Autistic Consultant & Independent Researcher, Wenn, leading by example to empower autistic individuals and promote quality co-produced research

Perception

Autistic perception, cognition and processing of every day life is quite different to that found within the neuro-typical world. Consequently, without specific 'keys' that help us to understand ASD, communication with others can be confusing and open for mis-interpretation.

Within my own experience and those shared with many of my Autistic friends we have noted that our perception, cognition and processing of every day life is governed by the following factors:
- Literality
- Being singley channeled (serial concepts)
- Thinking in pictures
- Social non-priorities
- Non-generalized learning
- Issues with time and motion
- Issues with predicting outcomes

For me, how I process life is therefore, dependent upon the above factors. Understanding these concepts will give us more 'keys' to comprehending Autism.
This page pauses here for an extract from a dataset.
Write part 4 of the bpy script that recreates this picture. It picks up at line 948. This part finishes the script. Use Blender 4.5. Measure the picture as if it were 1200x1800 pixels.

I suggest that an AS individual's life needs to be structured and orchestrated due to their difficulty with predicting outcomes. For example, a child's need to line up objects or engage in other ordered tasks and obsessions is born from the need to know what will come next and to be sure that this will always happen. Perhaps the reader could pause for a moment and 'imagine' how life might be if they were not able to predict consequences!

Being singly channelled and only able to perceive one concept at one time, serial fashion, indicates that I need to be given instructions one by one. It is very easy to overload an ASD person with too many words or concepts at once. Neuro-typical people can be multi-channeled, able to look and listen at the same time (i.e. drive a car, engage in conversation and listen to the radio all at the same time). Due to my being singly channelled, however, this would not be possible for me.

Every situation that I encounter is like encountering it for the first time. I tend to not take what I have learnt from one situation and be able to apply it to another. This makes generalising my learning's very difficult. However, I can learn to generalise by academically learning the rules for each situation independently.

Sometimes events that are stored in my long-term memory present not as parts of the past but as very present issues. Time, therefore, for me appears to always be in the present. Concepts of the 'Future' are very difficult to imagine.